The Shell-operated Queensland Curtis LNG export plant in Australia has shipped its 1000th cargo since it started operations in May 2015, according to shareholder CNOOC.
CNOOC’s gas and power unit said in a statement that the two-train 8.5 mtpa liquefaction plant on Curtis Island in Queensland has exported the milestone cargo on December 18 onboard the 174,000-cbm LNG carrier, Kool Firn.
This 2020-built vessel, owned by CoolCo and chartered by a unit of LNG giant Shell, took about 70,000 tons of LNG.
The project has produced a total of 66.21 million tons of LNG since May 2015, according to CNOOC Gas & Power.

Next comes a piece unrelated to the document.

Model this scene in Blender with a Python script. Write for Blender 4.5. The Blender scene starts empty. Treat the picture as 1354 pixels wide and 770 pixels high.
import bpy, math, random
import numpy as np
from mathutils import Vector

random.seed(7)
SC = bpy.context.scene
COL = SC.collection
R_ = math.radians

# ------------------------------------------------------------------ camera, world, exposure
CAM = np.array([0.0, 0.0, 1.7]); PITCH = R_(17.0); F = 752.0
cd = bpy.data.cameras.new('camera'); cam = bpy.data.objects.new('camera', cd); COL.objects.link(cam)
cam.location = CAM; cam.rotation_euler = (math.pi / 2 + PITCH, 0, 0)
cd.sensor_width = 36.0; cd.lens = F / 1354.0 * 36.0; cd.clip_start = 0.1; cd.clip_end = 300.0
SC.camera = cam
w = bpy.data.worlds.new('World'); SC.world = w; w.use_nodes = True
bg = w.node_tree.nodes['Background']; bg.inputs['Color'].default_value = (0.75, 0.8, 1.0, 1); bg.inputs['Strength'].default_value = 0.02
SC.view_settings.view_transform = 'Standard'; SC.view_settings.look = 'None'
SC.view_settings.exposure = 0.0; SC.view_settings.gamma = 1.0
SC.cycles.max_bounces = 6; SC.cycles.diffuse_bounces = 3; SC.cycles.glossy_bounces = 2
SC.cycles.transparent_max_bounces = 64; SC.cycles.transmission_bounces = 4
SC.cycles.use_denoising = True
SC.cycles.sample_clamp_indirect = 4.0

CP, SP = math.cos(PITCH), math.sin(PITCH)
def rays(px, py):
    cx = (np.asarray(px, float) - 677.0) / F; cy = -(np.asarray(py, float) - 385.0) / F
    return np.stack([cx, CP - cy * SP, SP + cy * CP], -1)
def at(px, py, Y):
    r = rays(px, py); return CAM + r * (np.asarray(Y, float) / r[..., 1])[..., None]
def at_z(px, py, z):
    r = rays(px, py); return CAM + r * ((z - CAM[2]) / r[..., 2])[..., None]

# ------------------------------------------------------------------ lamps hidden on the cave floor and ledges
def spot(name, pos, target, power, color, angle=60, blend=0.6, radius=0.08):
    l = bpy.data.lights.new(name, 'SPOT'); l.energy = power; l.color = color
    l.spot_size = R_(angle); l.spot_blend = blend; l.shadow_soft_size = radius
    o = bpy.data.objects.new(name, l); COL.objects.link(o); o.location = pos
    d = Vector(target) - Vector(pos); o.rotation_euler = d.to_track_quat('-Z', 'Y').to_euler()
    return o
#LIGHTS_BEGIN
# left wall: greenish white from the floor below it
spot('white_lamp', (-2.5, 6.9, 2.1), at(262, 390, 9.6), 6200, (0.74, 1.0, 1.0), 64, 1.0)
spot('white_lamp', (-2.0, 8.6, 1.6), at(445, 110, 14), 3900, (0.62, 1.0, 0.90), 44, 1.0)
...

Shell’s QGC business also confirmed the departure of the milestone cargo from the QCLNG plant saying that the company was the first to deliver natural gas from wells drilled into coal seams from the Surat Basin to Curtis Island, and it also the first of the Queensland projects to reach 1,000 cargoes.
Other two LNG plants on Curtis Island include the Santos-operated GLNG plant and the ConocoPhillips-led APLNG terminal.
Besides Shell, CNOOC owns 50 percent equity in QCLNG’s train 1 and Japan’s Tokyo Gas has 2.5 percent equity in train 2.
Back in 2021, Shell also sold a stake in QCLNG to a unit of Global Infrastructure Partners for about $2.5 billion.
Shell, via its unit QGC, owns 80 percent of the QCLNG common facilities that include storage tanks, jetties and operations infrastructure that service the plant’s two trains.